Abdel-Aal added that “that the performance of all state authorities, including parliament, should be governed by the constitution, and it is only the SCC that has the power to supervise this performance and give a final say on it.”

Minister of Parliamentary Affairs Omar Marawan also praised the SCC ruling, saying it has set a precedent that administrative courts have no power to issue rulings on foreign agreements.

"The president has the sovereign power of signing these agreements, and this is not an administrative matter that could be supervised by the courts," said Marawan.

Mohamed El-Sewedi, the head of parliament’s majority bloc Support Egypt, also said the SCC ruling is a victory for parliament and MPs.

"This ruling vindicates MPs who voted in favour of the deal and who faced a hostile press campaign accusing them of treason," said El-Sewedi, who has insisted that the two islands of Tiran and Sanafir are Saudi.

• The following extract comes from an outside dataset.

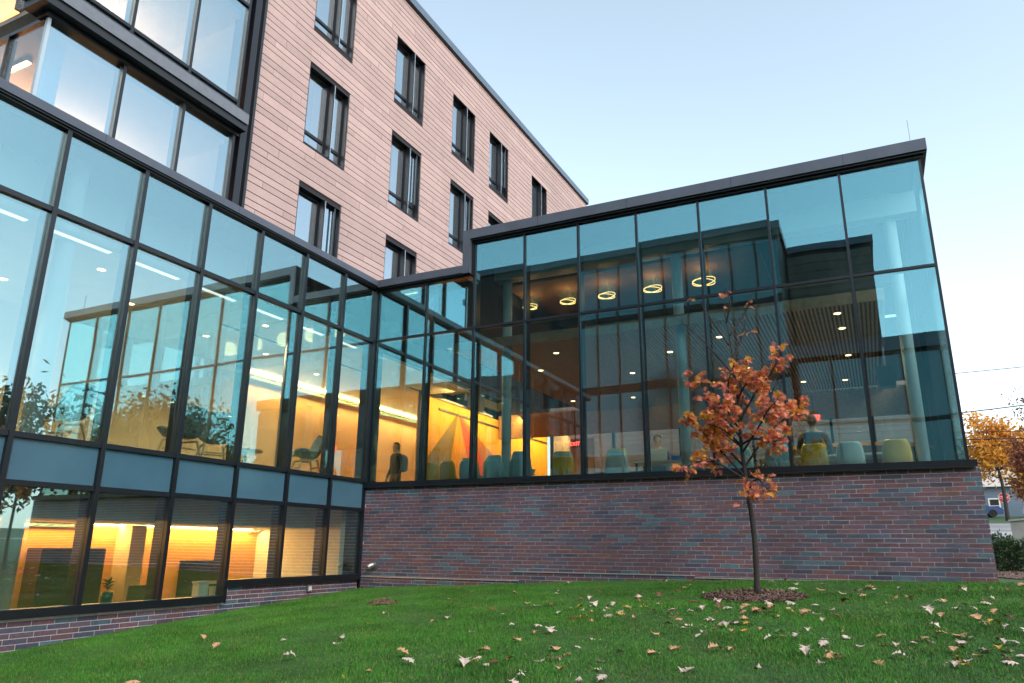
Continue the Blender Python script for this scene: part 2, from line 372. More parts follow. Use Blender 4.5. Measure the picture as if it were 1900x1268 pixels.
# side glazing
m_charc = mat('charcoal panel', (.045,.05,.052), .6, noise=.1, nscale=2)
SY = [.03,1.5,3.0,4.5,6.0,7.5,9.2]
for i, y in enumerate(SY[1:-1]): Rbox('side_mullion', 11.0-.13, 11.07, y-.03, y+.03, .0, RT, m_frame)
for i in range(6):
    for z0, z1 in ((.02,RM),(RM,RT)):
        if i > 0 and z0 < 1: Rbox('side_panel', 11.03, 11.062, SY[i]+.03, SY[i+1]-.03, z0+.02, z1-.02, m_charc)
        else: Rbox('side_pane', 11.05, 11.062, SY[i]+.03, SY[i+1]-.03, z0+.02, z1-.02, g_plain)
    Rbox('side_transom', 10.95, 11.068, SY[i]+.035, SY[i+1]-.035, RM-.025, RM+.025, m_frame)
# roof, ceiling, floor, inner walls
Rbox('roof', 2.45, 11.0, .3, 9.3, RT+.03, RT+.14, m_dark)
Rbox('roof', -.2, 2.44, .3, 9.3, RT0+.03, RT0+.12, m_dark)
Rbox('roof_upstand', 2.36, 2.44, .3, 9.3, RT0+.121, RT+.14, m_dark)
Rbox('floor', -1.55, 11.1, .23, 9.4, -.52, -.36, m_floor)
sl = MB()
for k in range(118):
    x = 1.55+k*.0735
    sl.box((x,.95,2.98),(x+.036,9.25,3.04))
tag(build('slat_ceiling', sl, m_wood, hall), kind='stuff')
Rbox('ceiling_board', 1.5, 10.3, .93, 9.3, 3.10, 3.14, m_dark)
Rbox('ceiling_edge', 1.5, 10.3, .90, .94, 2.95, 3.16, m_wood)
Rbox('ceiling_edge', 10.26, 10.30, .945, 9.25, 2.95, 3.16, m_wood)
Rbox('roof_beam', 2.5, 11.0, 1.0, 1.3, 4.55, 4.95, m_steel)
Rbox('roof_beam', 2.5, 11.0, 4.9, 5.2, 4.55, 4.95, m_duct)
build('duct', MB().tube([(2.6,5.6,4.0),(10.4,5.6,4.0)], .27, 20), m_duct, hall, smooth=True)
for x in (2.75,6.61,10.55):
    build('column', MB().cyl((x,1.2,-.36),.105,5.4,20), m_steel, hall, smooth=True)
# painted mural wall on the old building line
Rbox('mural_wall', -1.75, -1.60, 4.5, 13.6, -.4, 2.92, mat('bright yellow mural paint', (.90,.36,.012), .7, noise=.06, nscale=1.2))
def mural(pts, col, k):
    return build('mural_facet', MB().prism([(-1.599+.004*k, y, z) for y, z in pts], (.003,0,0)), mat('mural paint %d' % k, col, .7, noise=.12, nscale=1.6), hall)
mural([(6.56,2.72),(4.55,.85),(4.55,-.2),(5.85,-.2)], (.30,.17,.03), 1)
mural([(6.56,2.72),(5.85,-.2),(8.7,-.2)], (.85,.30,.010), 2)
mural([(6.56,2.72),(8.0,-.2),(10.2,-.2)], (.80,.075,.008), 3)
mural([(6.60,2.70),(10.2,-.2),(13.2,-.2)], (.50,.14,.02), 4)
Rbox('dark_rail', -1.595, -1.56, 5.4, 13.5, 2.62, 2.68, m_black)
area_light('mural_wash', (-.7,9.0,2.9), .2, 9.0, 190, (1.0,.58,.18), (0, math.radians(52), 0), hall)
# back storefront, timber header, doors
Rbox('back_header', -1.55, 11.0, 9.25, 9.38, 2.25, 3.05, m_wood)
for k in range(11):
    x = .4+k*1.06; Rbox('back_mullion', x-.035, x+.035, 9.24, 9.36, -.36, 2.24, m_frame)
    if k < 10: Rbox('back_pane', x+.04, x+1.02, 9.29, 9.30, -.3, 2.22, g_plain)
Rbox('back_rail', .4, 11.0, 9.235, 9.31, .95, 1.01, m_frame)
Rbox('upper_back_wall', .1, 11.0, 9.3, 9.4, 3.2, 5.0, m_dark)
Rbox('left_jamb', -1.59, -1.50, 4.3, 4.5, -.36, 3.0, m_frame)
Rbox('timber_door', 1.1, 1.9, 9.16, 9.22, -.36, 2.1, m_wood)
# brick base
bw = build('brick_wall', MB().box((.062,-.050,-3.4),(11.175,.16,-.101)).box((10.9,.161,-3.4),(11.175,9.2,-.101)), m_mort, hall)
brick_field(bw, 'x', -.0525, .055, 11.187, -.103, lambda x: gz(x, -.1), keep=300)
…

El-Sewedi also dismissed the idea that the deal would help Israel dig a canal connecting the Mediterranean with the Red Sea that might compete with the Suez Canal.

Bahaaeddin Abu Shoka, the head of parliament's constitutional and legislative affairs committee, argued that SCC's ruling means court rulings on foreign deals should be considered null and void, and all authorities should respect the principle of the separation of powers.

MP Noureddin Abdel-Razek told MPs that the Egyptian Social Democratic Party has dismissed him from the party's ranks because he voted in favour of the deal.

"Thank God that the SCC ruling was issued today to prove that I was right and the party was wrong," said Abdel-Razek.